コシヒカリの刈り取りが終了すると、冬期湛水の準備が行われ、田んぼに水が張られる。
周辺の田んぼではヒノヒカリが栽培されているため、穂が出そろい登熟が進んでいる状態である。
そのような田んぼを尻目に、耕さない田んぼでは、イトミミズの餌としてのコメヌカとミネラル成分を補う山土を投入すし、来年の田植えまでの間、水を張り続ける冬期湛水が始まる
9月といえばまだ残暑が残っている時期で、紅葉にはまだまだのこの時期から始める湛水は、「冬期」と呼ぶには相応しくないが、それなりの理由がある。
標高約500mの南阿蘇は熊本市内よりも5℃前後気温が低くなる。この時期最低気温が一桁の日は珍しくなるが、日中に陽が照ると暖かくなる。
九州の大地に降り注ぐ陽の光(太陽エネルギー)は関東地方と比べて強いからだろうか、冬といえども、冬期湛水を始めた田んぼでは、浮草や藻が発生する。
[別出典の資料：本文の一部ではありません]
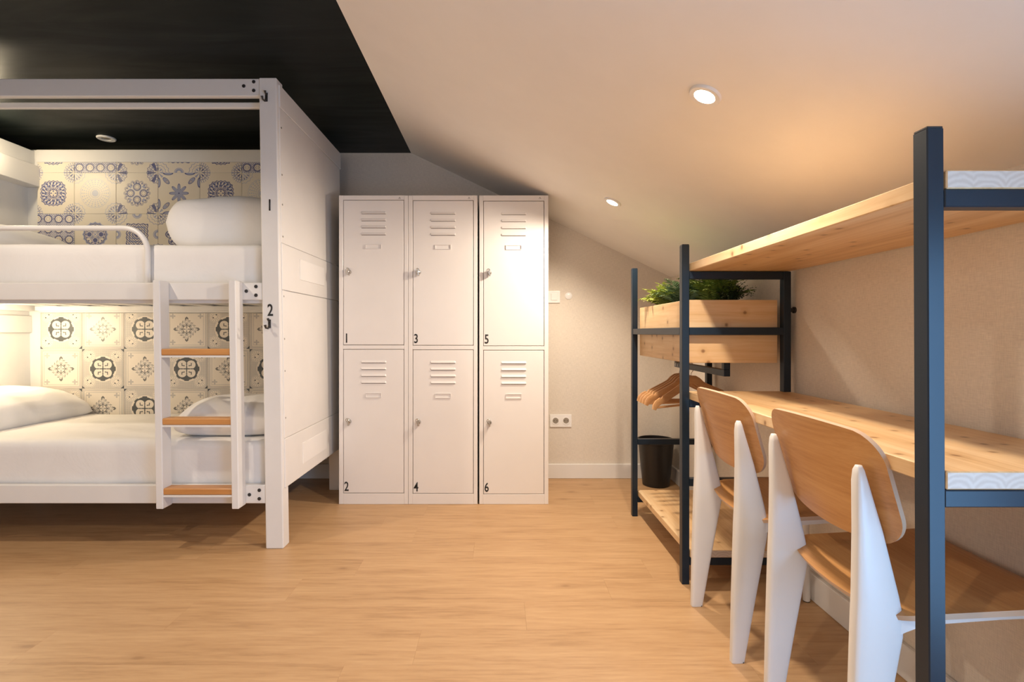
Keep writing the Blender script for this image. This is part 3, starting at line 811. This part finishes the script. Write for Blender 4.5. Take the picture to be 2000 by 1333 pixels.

耕さない田んぼは「耕さない」ので、稲刈りで使ったコンバインの機能で十数センチに切り刻まれた切りワラが絨毯のように敷き詰められたままである。
その状態で、冬期湛水が始められるが、来年の2月頃には土で覆われるために切りワラが観られなくなる。
微生物の活動によるが、冬期湛水が始まった頃は左の写真のように、切りワラが部分的に土で覆われているのを観察することができる。
ひこばえを伸ばした稲株も本格的な寒さが到来すると枯れてしまうが、この時期でも、田んぼ環境によっては藻(メラシロ)が発生する。
この時期の藻は発生して、光合成活動を行うと気泡を抱え、そして、水面に浮き上がり、寒さに耐えられずに枯れる
藻が発生している場所は、コンバインが方向転換した際にできたクローラの轍で凹んでいた場所である。
水を張り続けると、凹んでいた場所が平らになってくるのも冬期湛水の面白い現象である。
ちなみに、刈り取り時、ぬかるんだ場所では30センチ以上の凹みができるが、翌年の田植えまでには元通りになる。大きく盛り上がった部分は水没する程度に足等で少し均すが、平らにするためにトラクターにお出まし願うことにはならない(詳細はこちらを参照)。